Bank Indonesia (BI) terus melakukan intervensi di pasar valas dan memperkuat operasi moneter untuk menjaga stabilitas rupiah. BI juga masih mempertahankan suku bunga acuan BI-Rate di level 6,50 persen guna menarik aliran modal asing dan menahan tekanan inflasi yang saat ini berada di kisaran 2,87 persen.

Menurut Ibrahim, jika The Fed menahan suku bunganya, rupiah memiliki peluang menguat menuju kisaran Rp16.600-Rp16.650 dalam beberapa pekan mendatang. Namun, jika The Fed memberi sinyal lebih hawkish, rupiah berpotensi kembali melemah di atas Rp16.800 per dolar AS.

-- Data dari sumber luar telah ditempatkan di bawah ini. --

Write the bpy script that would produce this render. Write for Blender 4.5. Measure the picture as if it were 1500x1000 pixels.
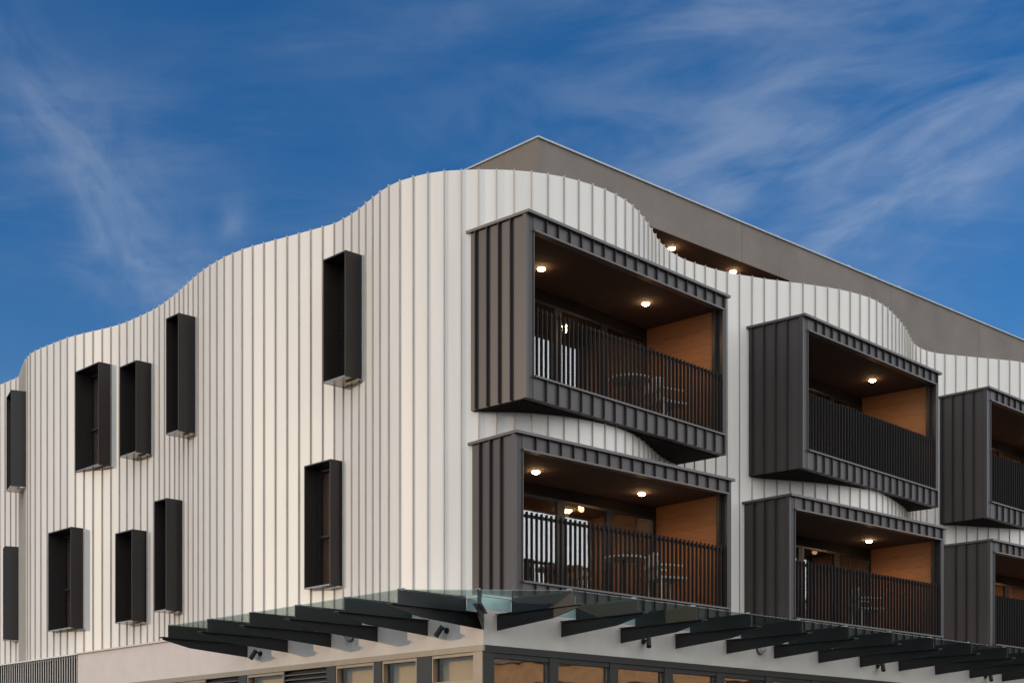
import bpy, bmesh, math, random
from mathutils import Vector
random.seed(4)
R = math.radians
S = bpy.context.scene
for o in list(bpy.data.objects): bpy.data.objects.remove(o)

# ---------------------------------------------------------------- camera
F = 2180.0; HY = 1160.0; EYE = 1.6           # focal length in photo pixels, horizon row, eye height
cam = bpy.data.objects.new('camera', bpy.data.cameras.new('camera')); S.collection.objects.link(cam)
cam.location = (0, 0, EYE); cam.rotation_euler = (R(90), 0, 0)
cam.data.sensor_width = 36; cam.data.lens = F / 1500 * 36; cam.data.shift_y = (HY - 500) / 1500
cam.data.clip_start = 0.1; cam.data.clip_end = 3000
S.camera = cam

# ---------------------------------------------------------------- sky, sun, exposure
SUN_EL = 9.0
SUN_DIR = Vector((-0.95, -0.31, 0)).normalized()
w = bpy.data.worlds.new('World'); S.world = w; w.use_nodes = True
nt = w.node_tree; nt.nodes.clear(); N = nt.nodes; L = nt.links
def nd(t, **k):
    n = N.new(t)
    for a, b in k.items(): setattr(n, a, b)
    return n
out = nd('ShaderNodeOutputWorld'); bg = nd('ShaderNodeBackground')
sky = nd('ShaderNodeTexSky', sky_type='NISHITA', sun_disc=False)
sky.sun_elevation = R(SUN_EL); sky.sun_rotation = math.atan2(SUN_DIR.x, SUN_DIR.y) % (2 * math.pi)
sky.altitude = 200; sky.air_density = 1.0; sky.dust_density = 0.6; sky.ozone_density = 2.5
hs = nd('ShaderNodeHueSaturation'); hs.inputs['Saturation'].default_value = 1.08; hs.inputs['Hue'].default_value = 0.498; hs.inputs['Value'].default_value = 0.62
ft = nd('ShaderNodeVectorMath', operation='MULTIPLY'); ft.inputs[1].default_value = (0.60, 1.08, 1.66)
L.new(sky.outputs[0], ft.inputs[0]); L.new(ft.outputs[0], hs.inputs['Color'])
# thin cirrus: noise on the plane the clouds lie in (direction / height)
tc = nd('ShaderNodeTexCoord'); sx = nd('ShaderNodeSeparateXYZ'); L.new(tc.outputs['Generated'], sx.inputs[0])
def m(op, a, b=None, c=None):
    n = nd('ShaderNodeMath', operation=op)
    for i, v in enumerate((a, b, c)):
        if v is None: continue
        if isinstance(v, (int, float)): n.inputs[i].default_value = v
        else: L.new(v, n.inputs[i])
    return n.outputs[0]
zc = m('MAXIMUM', sx.outputs[2], 0.03); zc = m('ADD', zc, 0.08)
cx = m('DIVIDE', sx.outputs[0], zc); cy = m('DIVIDE', sx.outputs[1], zc)
cb = nd('ShaderNodeCombineXYZ'); L.new(cx, cb.inputs[0]); L.new(cy, cb.inputs[1])
def layer(rot, scl, nscale, detail, rough, lo, hi, off, dist=0.6):
    mp = nd('ShaderNodeMapping'); mp.inputs['Rotation'].default_value = (0, 0, R(rot)); mp.inputs['Scale'].default_value = scl
    mp.inputs['Location'].default_value = off
    L.new(cb.outputs[0], mp.inputs[0])
    nz = nd('ShaderNodeTexNoise'); nz.inputs['Scale'].default_value = nscale; nz.inputs['Detail'].default_value = detail
    nz.inputs['Roughness'].default_value = rough; nz.inputs['Distortion'].default_value = dist
    L.new(mp.outputs[0], nz.inputs['Vector'])
    mr = nd('ShaderNodeMapRange'); mr.interpolation_type = 'SMOOTHSTEP'
    mr.inputs['From Min'].default_value = lo; mr.inputs['From Max'].default_value = hi
    L.new(nz.outputs['Fac'], mr.inputs['Value']); return mr.outputs[0]
big = layer(-38, (1, 1.8, 1), 0.9, 3, 0.5, 0.42, 0.70, (2.35, 1.4, 0), 0.3)
streak = layer(8, (2.0, 0.7, 1), 1.2, 7, 0.55, 0.44, 0.86, (5.1, 3.7, 0), 0.5)
fine = layer(-50, (1.0, 2.4, 1), 2.4, 9, 0.62, 0.36, 0.90, (0.3, 2.2, 0), 0.5)
# drifts of cirrus, each a soft band with its own heading and length in the sky
yy = m('MAXIMUM', sx.outputs[1], 0.2); gp = m('DIVIDE', sx.outputs[0], yy); gq = m('DIVIDE', sx.outputs[2], yy)
def drift(p0, q0, p1, q1, width, along, nscale, lo, hi, seed, stretch=0.35):
    L_ = math.hypot(p1 - p0, q1 - q0); ux, uy = (p1 - p0) / L_, (q1 - q0) / L_
    a_ = m('ADD', m('MULTIPLY', m('SUBTRACT', gp, (p0 + p1) / 2), ux), m('MULTIPLY', m('SUBTRACT', gq, (q0 + q1) / 2), uy))
    b_ = m('SUBTRACT', m('MULTIPLY', m('SUBTRACT', gq, (q0 + q1) / 2), ux), m('MULTIPLY', m('SUBTRACT', gp, (p0 + p1) / 2), uy))
    e = m('ADD', m('POWER', m('ABSOLUTE', m('DIVIDE', a_, L_ / 2 * along)), 2.0), m('POWER', m('ABSOLUTE', m('DIVIDE', b_, width)), 2.0))
    g_ = m('EXPONENT', m('MULTIPLY', e, -1.0))
    c_ = nd('ShaderNodeCombineXYZ'); L.new(m('MULTIPLY', a_, stretch), c_.inputs[0]); L.new(b_, c_.inputs[1]); c_.inputs[2].default_value = seed
    nz = nd('ShaderNodeTexNoise'); nz.inputs['Scale'].default_value = nscale; nz.inputs['Detail'].default_value = 6
    nz.inputs['Roughness'].default_value = .58; nz.inputs['Distortion'].default_value = .5; L.new(c_.outputs[0], nz.inputs['Vector'])
    mr = nd('ShaderNodeMapRange'); mr.interpolation_type = 'SMOOTHSTEP'; mr.inputs['From Min'].default_value = lo; mr.inputs['From Max'].default_value = hi
    L.new(nz.outputs['Fac'], mr.inputs['Value']); return m('MULTIPLY', g_, mr.outputs[0])
d1 = drift(-.335, .50, -.215, .32, .030, 1.1, 26, .22, .80, 3.1, .5)
d1b = drift(-.30, .365, -.20, .335, .030, 1.2, 30, .35, .85, 8.1, .6)
d2 = drift(.05, .40, .37, .50, .070, 1.2, 20, .33, .82, 5.7)
d3 = drift(.12, .34, .36, .46, .045, 1.2, 24, .35, .80, 11.7)
d4 = drift(.00, .52, .34, .56, .050, 1.2, 18, .38, .85, 15.2)
d5 = drift(-.197, .385, -.175, .38, .016, 1.0, 30, .2, .8, 2.2, 1)
d6 = drift(-.05, .44, .12, .42, .09, 1.2, 16, .3, .9, 21.0, .6)
far_ = m('MULTIPLY', m('MULTIPLY', big, fine), 0.25)
cl = m('ADD', far_, m('MULTIPLY', streak, 0.06))
for d_, k_ in ((d1, .34), (d1b, .26), (d2, .44), (d3, .42), (d4, .34), (d5, .22), (d6, .22)): cl = m('ADD', cl, m('MULTIPLY', d_, k_))
cl = m('MINIMUM', cl, 0.6)
def mixc(f, A_, B_):
    n = nd('ShaderNodeMix', data_type='RGBA')
    if isinstance(f, float): n.inputs['Factor'].default_value = f
    else: L.new(f, n.inputs['Factor'])
    for k, v in (('A', A_), ('B', B_)):
        if isinstance(v, tuple): n.inputs[k].default_value = v
        else: L.new(v, n.inputs[k])
    return n.outputs['Result']
col = mixc(cl, hs.outputs[0], (3.0, 3.5, 4.3, 1))
# pale haze low over the horizon, all round
hz = m('EXPONENT', m('MULTIPLY', m('MAXIMUM', sx.outputs[2], 0.0), -13.0))
col = mixc(m('MULTIPLY', hz, 0.85), col, (9.0, 8.6, 8.2, 1))
# bright sheet added in the unseen sky behind the viewer, lighting the right wall
back = m('ADD', m('MULTIPLY', sx.outputs[0], 0.55), m('MULTIPLY', sx.outputs[1], -0.83))
vr = nd('ShaderNodeMapRange'); vr.interpolation_type = 'SMOOTHSTEP'; vr.inputs['From Min'].default_value = -0.25; vr.inputs['From Max'].default_value = 0.55
L.new(back, vr.inputs['Value'])
col = mixc(m('MULTIPLY', vr.outputs[0], 0.9), col, (11.8, 12.3, 12.6, 1))
L.new(col, bg.inputs[0]); bg.inputs[1].default_value = 0.12
L.new(bg.outputs[0], out.inputs[0])
sun = bpy.data.objects.new('sun', bpy.data.lights.new('sun', 'SUN')); S.collection.objects.link(sun)
sun.data.energy = 1.15; sun.data.angle = R(0.8); sun.data.color = (1.0, 0.74, 0.47)
sd = Vector((SUN_DIR.x * math.cos(R(SUN_EL)), SUN_DIR.y * math.cos(R(SUN_EL)), math.sin(R(SUN_EL))))
sun.rotation_euler = sd.to_track_quat('Z', 'Y').to_euler(); sun.location = sd * 60
S.view_settings.view_transform = 'Standard'; S.view_settings.look = 'None'; S.view_settings.gamma = 1
S.view_settings.use_curve_mapping = False
S.view_settings.exposure = 0.3

# ---------------------------------------------------------------- materials
def mat(name, col, rough=0.5, metal=0.0, var=0.0, nscale=6, bump=0.0, bscale=60, spec=0.5, stretch=(1, 1, 1), dirt=0.0, rnd=0.0):
    M = bpy.data.materials.new(name); M.use_nodes = True; t = M.node_tree; n = t.nodes; l = t.links
    b = n['Principled BSDF']; b.inputs['Roughness'].default_value = rough; b.inputs['Metallic'].default_value = metal
    b.inputs['Specular IOR Level'].default_value = spec
    g = n.new('ShaderNodeNewGeometry'); mp = n.new('ShaderNodeMapping'); mp.inputs['Scale'].default_value = stretch
    l.new(g.outputs['Position'], mp.inputs[0])
    nz = n.new('ShaderNodeTexNoise'); nz.inputs['Scale'].default_value = nscale; nz.inputs['Detail'].default_value = 6; nz.inputs['Roughness'].default_value = .6
    l.new(mp.outputs[0], nz.inputs['Vector'])
    oi = n.new('ShaderNodeObjectInfo')
    ma = n.new('ShaderNodeMapRange'); ma.inputs['To Min'].default_value = 1 - var; ma.inputs['To Max'].default_value = 1 + var
    ma.inputs['From Min'].default_value = .25; ma.inputs['From Max'].default_value = .75
    l.new(nz.outputs['Fac'], ma.inputs['Value'])
    mb = n.new('ShaderNodeMapRange'); mb.inputs['To Min'].default_value = 1 - rnd; mb.inputs['To Max'].default_value = 1 + rnd
    l.new(oi.outputs['Random'], mb.inputs['Value'])
    mm = n.new('ShaderNodeMath'); mm.operation = 'MULTIPLY'; l.new(ma.outputs[0], mm.inputs[0]); l.new(mb.outputs[0], mm.inputs[1])
    vm = n.new('ShaderNodeVectorMath'); vm.operation = 'SCALE'; vm.inputs[0].default_value = col; l.new(mm.outputs[0], vm.inputs['Scale'])
    l.new(vm.outputs[0], b.inputs['Base Color'])
    rr = n.new('ShaderNodeMapRange'); rr.inputs['To Min'].default_value = max(rough - .08, .02); rr.inputs['To Max'].default_value = min(rough + .08, 1)
    l.new(nz.outputs['Fac'], rr.inputs['Value']); l.new(rr.outputs[0], b.inputs['Roughness'])
    if bump:
        n2 = n.new('ShaderNodeTexNoise'); n2.inputs['Scale'].default_value = bscale; n2.inputs['Detail'].default_value = 4
        l.new(mp.outputs[0], n2.inputs['Vector'])
        bp = n.new('ShaderNodeBump'); bp.inputs['Strength'].default_value = bump; bp.inputs['Distance'].default_value = .01
        l.new(n2.outputs['Fac'], bp.inputs['Height']); l.new(bp.outputs[0], b.inputs['Normal'])
    return M
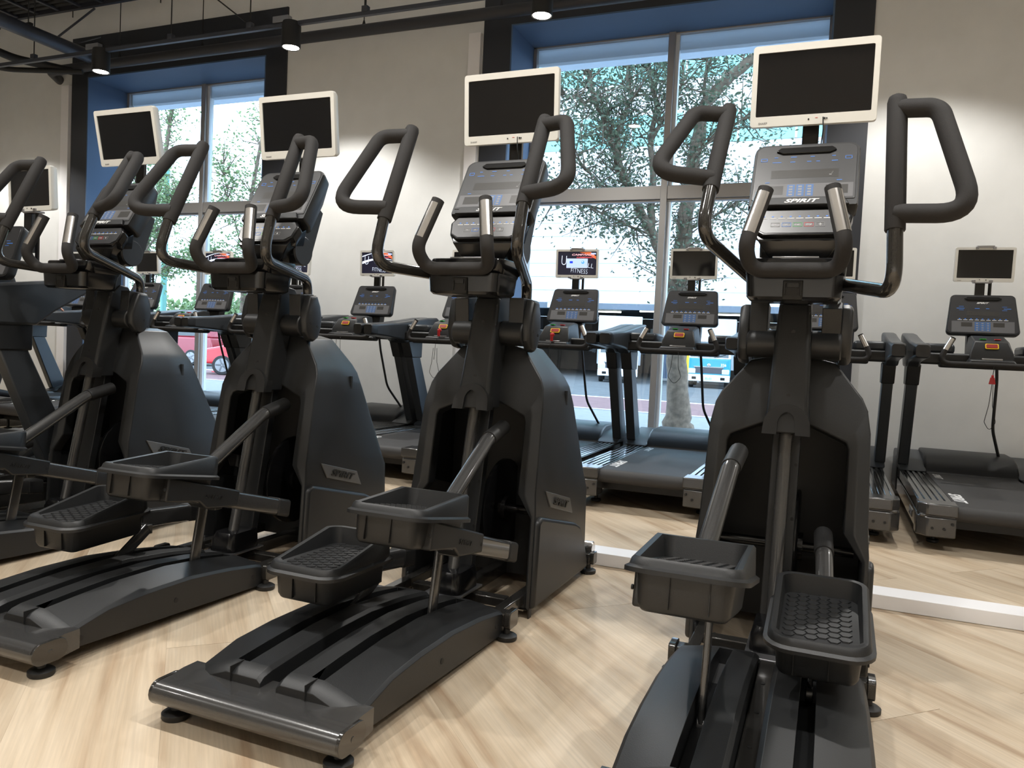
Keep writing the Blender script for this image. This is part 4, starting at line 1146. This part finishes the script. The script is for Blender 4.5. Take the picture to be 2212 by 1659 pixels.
def person(loc):
    p = thing('person', 'person in black top and dark trousers on the far left treadmill, hand on its armrest', 'person', loc)
    # pelvis root at x 0, y 0; stands on the belt at z .265; facing +y
    V = [(0, 0, 1.18), (0, .01, 1.36), (0, 0, 1.56), (0, .01, 1.69), (0, .03, 1.76),
         (.10, 0, 1.12), (.12, .07, .76), (.12, -.02, .37), (.12, .00, .33), (.13, .17, .295),
         (-.10, 0, 1.12), (-.12, .02, .76), (-.11, -.20, .40), (-.11, -.20, .36), (-.11, -.06, .295),
         (.19, 0, 1.66), (.27, .06, 1.40), (.33, .28, 1.27), (.375, .355, 1.245),
         (-.19, 0, 1.66), (-.26, -.06, 1.40), (-.22, .14, 1.24), (-.20, .20, 1.23)]
    E = [(0, 1), (1, 2), (2, 3), (3, 4), (0, 5), (5, 6), (6, 7), (7, 8), (8, 9), (0, 10), (10, 11), (11, 12), (12, 13), (13, 14),
         (2, 15), (15, 16), (16, 17), (17, 18), (2, 19), (19, 20), (20, 21), (21, 22)]
    rad = [(.15, .11), (.14, .10), (.15, .10), .055, .05, .095, .068, .045, .042, .036, .095, .068, .045, .042, .036, .062, .046, .036, .028, .062, .046, .036, .028]
    me = skin_mesh('body', V, E, rad)
    for m in (CLOTH, PANTS, SKIN, SHOE): me.materials.append(m)
    for f in me.polygons:
        c = f.center
        if c.z < .36: k = 3
        elif c.z < 1.17 and abs(c.x) < .24: k = 1
        elif c.z > 1.71 and abs(c.x) < .1: k = 2
        else: k = 0
        f.material_index = k
    b = bpy.data.objects.new('body', me); C.objects.link(b); b.parent = p
    # head
    mb = MB(); mb.ell((0, .045, 1.885), (.076, .098, .118), 20, 14); mb.ell((0, .145, 1.875), (.013, .020, .020), 10, 6)
    for s in (1, -1): mb.ell((s * .078, .035, 1.88), (.010, .022, .032), 10, 6)
    h = obj('head', mb, SKIN, p, angle=80)
    mb = MB()
    for s in (1, -1): mb.ell((s * .030, .134, 1.893), (.013, .008, .007), 10, 6)
    obj('eye', mb, WHITEINK, h); mb = MB(); mb.ell((0, .136, 1.835), (.024, .008, .007), 10, 6); obj('mouth', mb, mat('lips', (.45, .16, .14), .5), h)
    mb = MB(); mb.ell((0, .018, 1.925), (.086, .106, .100), 20, 12); obj('hair', mb, HAIR, h, angle=80)
    # hands: palm and five fingers curled over the armrest
    for s, wr, dr in ((1, Vector((.375, .355, 1.245)), Vector((.50, .86, -.08))), (-1, Vector((-.20, .20, 1.23)), Vector((.15, .98, -.05)))):
        d = dr.normalized(); side = Vector((0, 0, 1)).cross(d).normalized(); dn = Vector((0, 0, -1))
        V = [tuple(wr), tuple(wr + d * .05), tuple(wr + d * .095)]; E = [(0, 1), (1, 2)]; rd = [(.026, .020), (.038, .017), (.038, .014)]
        for k in range(4):
            L = (.074, .084, .080, .062)[k]; o0 = wr + d * .088 + side * (.030 - .020 * k)
            a = o0 + d * L * .42 + dn * .004; b2 = a + d * L * .30 + dn * L * .22; c2 = b2 + d * L * .12 + dn * L * .26
            i = len(V); V += [tuple(o0), tuple(a), tuple(b2), tuple(c2)]; E += [(2, i), (i, i + 1), (i + 1, i + 2), (i + 2, i + 3)]; rd += [.0095, .009, .0082, .007]
        tside = side * (1 if s > 0 else -1); o0 = wr + d * .03 + tside * .030; a = o0 + d * .035 + tside * .022 + dn * .008; b2 = a + d * .032 + dn * .010
        i = len(V); V += [tuple(o0), tuple(a), tuple(b2)]; E += [(1, i), (i, i + 1), (i + 1, i + 2)]; rd += [.013, .010, .008]
        hm = skin_mesh('hand', V, E, rd, 1); hm.materials.append(SKIN)
        ho_ = bpy.data.objects.new('hand', hm); C.objects.link(ho_); ho_.parent = p
    return p
person((-8.06, 5.36, 0))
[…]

Perdagangan Domestik dan Arus Modal Asing

Sentimen positif juga datang dari meningkatnya arus investasi asing (FDI) pada kuartal III/2025 yang tumbuh 5,3 persen. Selain itu, tren harga komoditas ekspor utama Indonesia seperti batubara, CPO, dan nikel kembali menguat, memberikan harapan surplus neraca perdagangan tetap terjaga.

Di pasar saham, investor asing tercatat melakukan net buy sebesar Rp1,2 triliun sepanjang pekan ini. Namun, di pasar obligasi, terjadi net sell tipis, menunjukkan masih adanya kekhawatiran terkait kebijakan moneter global.


Kesimpulan

Secara keseluruhan, penguatan rupiah hari ini masih bersifat terbatas dan belum menjadi indikasi penguatan jangka panjang. Sentimen global, terutama keputusan The Fed, kondisi inflasi AS, serta kebijakan Bank Indonesia akan menjadi penentu utama arah pergerakan rupiah dalam beberapa minggu ke depan.